Fan Music Review

PUBLISHED DATE : 04/Apr/2016

Fan Music Review

Fan Music Review

Anup Pandey


 

Music: Vishal-Shekhar
 

Lyrics: Varun Grover

 

 

Technically, this is not a music album. There's only one original song, Jabra Fan, and nine other versions of it, total ten. Ten versions of the same song. TEN.

 

But these are not EDM, reprise, remix versions. It's the same song in seven regional languages and one in Arabic.

 

The film is about one die-hard fan of the superstar Aryan Khanna(both played by Shahrukh, latter role would mostly be like Shahrukh playing himself). We, as the audience, would relate to this fan Gaurav. After all, everyone is an SRK fan in this multilingual country united by the obsession of Hindi films.

 

So, come to think of it, regional versions of the same song is more of a (smart) marketing vehicle of the film than a dedicated music album. But then which music album these days isn't?

 

There's a Punjabi version, a Bengali, Bhojpuri, Marathi, Gujarati, Tamil, Telugu, and Odia. (No wonder no Asamese or a Manipuri version). And there's Arabic version catering to the huge fan base of the superstar in the Middle East.

 

Each regional song has been sung by prominent names from that region. Harbhajan Mann for Punjabi; Anupam Roy (did Piku in Bollywood last) for Bengali; Manoj Tiwari for Bhojpuri (his second stint for a Bollywood album after Gangs of Wasseypur's Jiya Tu); Arvind Vegda (of Bhai Bhai fame) for Gujarati; Avadhoot Gupte for Marathi; Biebhukishore for Odia; Nakash Aziz, a vocal trainer, aces Hindi, Tamil and Telugu versions; and Arabic singer Grini for, well, Arabic one.

 

The music works in each of these versions mainly because it's just a fun song, not rooted to any particular style or genre.
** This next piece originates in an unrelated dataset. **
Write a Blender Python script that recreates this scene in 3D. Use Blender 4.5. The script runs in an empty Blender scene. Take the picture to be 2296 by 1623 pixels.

It has brass band elements which goes well for each song.

 

The original Hindi lyrics comes from the Delhi colloquial (use of Soda-Banta and the title hook word 'Jabra' itself). There's some great lines too, like, "Kabhi jeb me rakha, kabhi dil pe liya."

 

It's adaptation to respective languages is mostly a workaround the original one and the original catch word 'Jabra'. So there's Jabara, Jabro, Jabardast, etc. However, the one in Punjabi and Bengali goes "Ghaint" and "Byapok" which falls a little soft on this energetic tune.

 

This album, if you call it one, is literally the joy of celebrating the shared fandom not only towards a single superstar but also our soft power- Bollywood.

 

If there's a National Award for Best Film Album Promoting National Integration, it will go to this one.